Proxmox and incorrect Windows RAM reporting

When Windows Server 2016 is first installed in a Proxmox virtual machine (or any version of Windows, actually), RAM usage is reported incorrectly. Very incorrectly, in fact; the Proxmox web GUI makes it look as if Windows Server is using nearly all the RAM available to it. Never fear though — Windows is actually not using that much memory, and fixing the issue is trivially easy and only takes a few minutes.

Note the high RAM usage reported in Proxmox. This server has just booted and is running no software or services other than Windows itself. Why would it be using nearly 8 GB of RAM just running idle? Turns out, it’s not…

 

So Proxmox thinks our Windows Server VM is hogging nearly all the available memory. A quick peek at the Windows Task Manager reveals another story:

Windows reports 1.1 GB used, not 7.

So Windows is actually using 1.1 GB of RAM, or 14% used, while the Proxmox interface reports 7 GB, or 88%. The fix to this lies in installing the Balloon driver, which runs as a Windows service and reports correct RAM usage information to the Proxmox host. To install the Balloon driver, we’ll need to mount the “virt-io” drivers ISO image as a CD drive. The following two articles have some help on how and where to find this ISO image, how to mount it as a CD drive, and so on.

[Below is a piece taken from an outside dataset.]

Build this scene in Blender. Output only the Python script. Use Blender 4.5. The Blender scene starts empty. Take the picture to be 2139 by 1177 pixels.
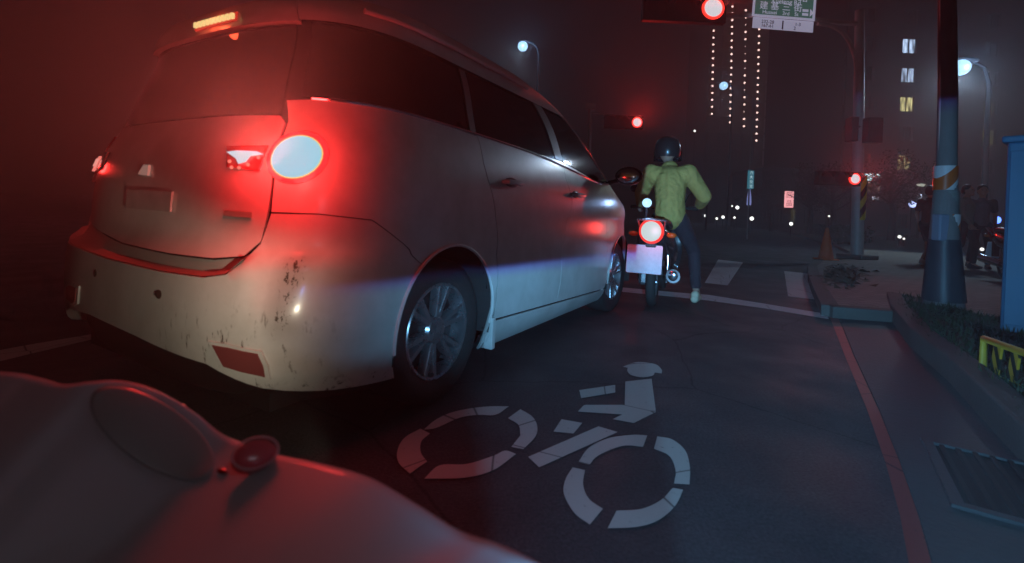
import bpy, bmesh, math, random, bisect
from mathutils import Vector, Matrix, Euler
from mathutils.geometry import delaunay_2d_cdt
C = bpy.context.scene.collection
SC = bpy.context.scene
random.seed(7)
R = math.radians

# ------------------------------------------------------------------ camera
F = 1000.0; V0 = 443.0; CAMH = 0.85; ROLL = R(2.5)
cd = bpy.data.cameras.new('camera'); cam = bpy.data.objects.new('camera', cd); C.objects.link(cam)
cd.sensor_width = 36; cd.lens = F / 2139 * 36
cd.shift_y = -(588.5 - V0) / 2139
cd.clip_start = 0.02; cd.clip_end = 2000
_c, _s = math.cos(ROLL), math.sin(ROLL)
cam.matrix_world = Matrix(((_c, -_s, 0, 0), (0, 0, -1, 0), (_s, _c, 0, CAMH), (0, 0, 0, 1)))
SC.camera = cam
cd.dof.use_dof = True; cd.dof.focus_distance = 5.0; cd.dof.aperture_fstop = 2.8

def ray(u, v):
    a = (u - 1069.5) / F; b = (V0 - v) / F
    return (_c * a - _s * b, _s * a + _c * b)
def at(u, v, Y):
    x, z = ray(u, v); return Vector((x * Y, Y, CAMH + z * Y))
def G(u, v, z=0.0):
    x, d = ray(u, v); Y = (z - CAMH) / d; return Vector((x * Y, Y, z))

# ------------------------------------------------------------------ world, exposure
w = bpy.data.worlds.new('World'); SC.world = w; w.use_nodes = True
bg = w.node_tree.nodes['Background']
sky = w.node_tree.nodes.new('ShaderNodeTexSky'); sky.sky_type = 'NISHITA'; sky.sun_disc = False
sky.sun_elevation = R(4); sky.sun_rotation = R(200)
w.node_tree.links.new(sky.outputs[0], bg.inputs[0]); bg.inputs[1].default_value = 0.0012
SC.view_settings.view_transform = 'Standard'; SC.view_settings.look = 'None'
SC.view_settings.exposure = 0; SC.view_settings.gamma = 1
try:
    SC.cycles.use_denoising = True; SC.cycles.denoiser = 'OPENIMAGEDENOISE'
    SC.cycles.volume_bounces = 1; SC.cycles.max_bounces = 5; SC.cycles.diffuse_bounces = 2; SC.cycles.glossy_bounces = 3
    SC.cycles.sample_clamp_indirect = 4.0
except Exception: pass

# ------------------------------------------------------------------ helpers
def link(o, parent=None):
    C.objects.link(o)
    if parent: o.parent = parent
    return o
def tag(o, label=None, cat=None, group=None, kind=None):
    if label: o['label'] = label
    if cat: o['category'] = cat
    if group: o['group'] = group
    if kind: o['kind'] = kind
    return o
def thing(name, label, cat, loc=(0, 0, 0), rz=0, group=None):
    o = bpy.data.objects.new(name, None); link(o); o.location = loc; o.rotation_euler = (0, 0, rz)
    o.empty_display_size = .2
    return tag(o, label, cat, group)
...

Adding Windows drivers for installation in Proxmox VE Windows guests
Converting Windows VM hard disk to VirtIO

With the VirtIO driver ISO loaded as a CD drive, open Windows Explorer, click on This PC, and double-click the virtio CD drive; open the Balloon directory, and choose the correct subdirectory for the version of Windows you are running. Select the “amd64” directory and hit Ctrl + C to copy it to the clipboard (or right-click and hit Copy if you like your mouse more than I do).

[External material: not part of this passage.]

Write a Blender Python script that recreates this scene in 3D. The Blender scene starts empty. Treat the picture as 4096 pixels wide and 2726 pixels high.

Note the path. Choose the appropriate folder according to your version of Windows (here, I’ve chosen the “2k16” directory for Server 2016).

 

Now navigate to C:\Program Files and paste in the “amd64” directory.

Paste the amd64 directory into Program Files.

 

Rename the directory; call it “Balloon.”

Rename the directory.

Now open a command promptĀ as administrator. (click Start; type “cmd” (minus the quotes); right-click on “Command Prompt” and click “Run As Administrator.”) At the elevated command line, change directories to C:\Program Files\Balloon and run “blnsvr.exe -i” as shown below. This installs the balloon service.

Success. Balloon service installed and running.

Verify that the balloon service is indeed running by opening Services (run services.msc).

 

And now, back over to Proxmox. RAM usage reporting is now accurate!

This looks much better and is now in line with what Windows Task Manager told us.

 

Further steps for Windows guests

In the VirtIO CD drive within Windows, navigate to the “guest-agent” directory and run the file appropriate to your architecture to install the KVM guest agent. (Pick the x64 file if on a 64-bit machine; x86 if 32-bit.) And within the Proxmox web interface, go to the Options page for the virtual machine in question and enable the QEMU Agent.